Why the Public-Health Framing Matters

Barragán’s language is important because it indicates where enforcement and compliance expectations are likely to shift next. According to Barragán, the problem is not simply one of user behavior, but also of product design and marketing, particularly when a small share of players accounts for a large share of losses.

This kind of framing usually requires a set of rules that are more difficult to “design around”. These can be shared-limit infrastructure, more restricted marketing, and risk scoring based on standards rather than operator models.

Youth Survey Adds Pressure on 2026 Policy Agenda

The timing also coincides with fresh national data from the Spanish drug and addiction monitoring system. Fieldwork for ESTUDES 2025 covered 35,256 students aged 14-18 (Feb-Jun 2025). The Health Ministry reports that youth gambling has risen compared to previous waves.

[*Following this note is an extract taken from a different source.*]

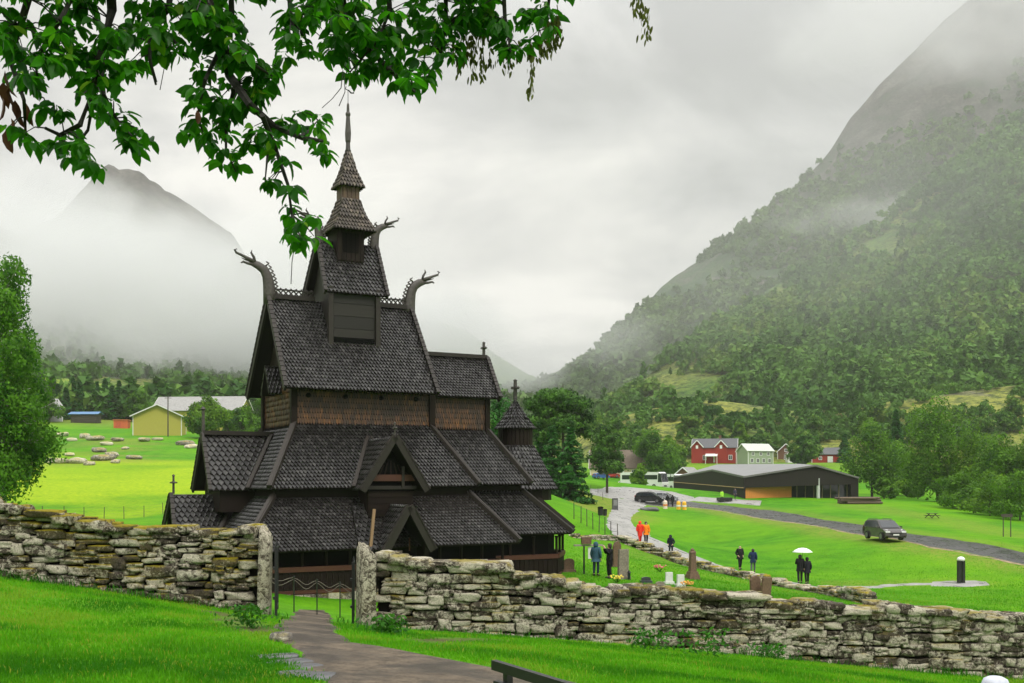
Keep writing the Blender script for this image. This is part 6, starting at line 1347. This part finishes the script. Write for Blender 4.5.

The key figures mentioned in the public report include 13% online gambling and 20.9% offline gambling in 2025, with greater prevalence in boys. The same Health Ministry note reports 4,916 admissions for treatment of behavioral addictions in 2023, primarily due to gambling.

What to Watch Next

More standardized, government-driven measures for protection, such as better on-site notices and an early detection strategy, have already been indicated by Spain in 2025. Then comes the implementation phase:

  • Whether the limits on operators are based on shared infrastructure, and what is shared;
  • How profit-driven ad warnings are to be defined, displayed, and enforced;
  • Whether the new public health paradigm will replace existing tools or operate side by side.

Operators should watch for draft rules that can put these concepts into enforceable technical standards.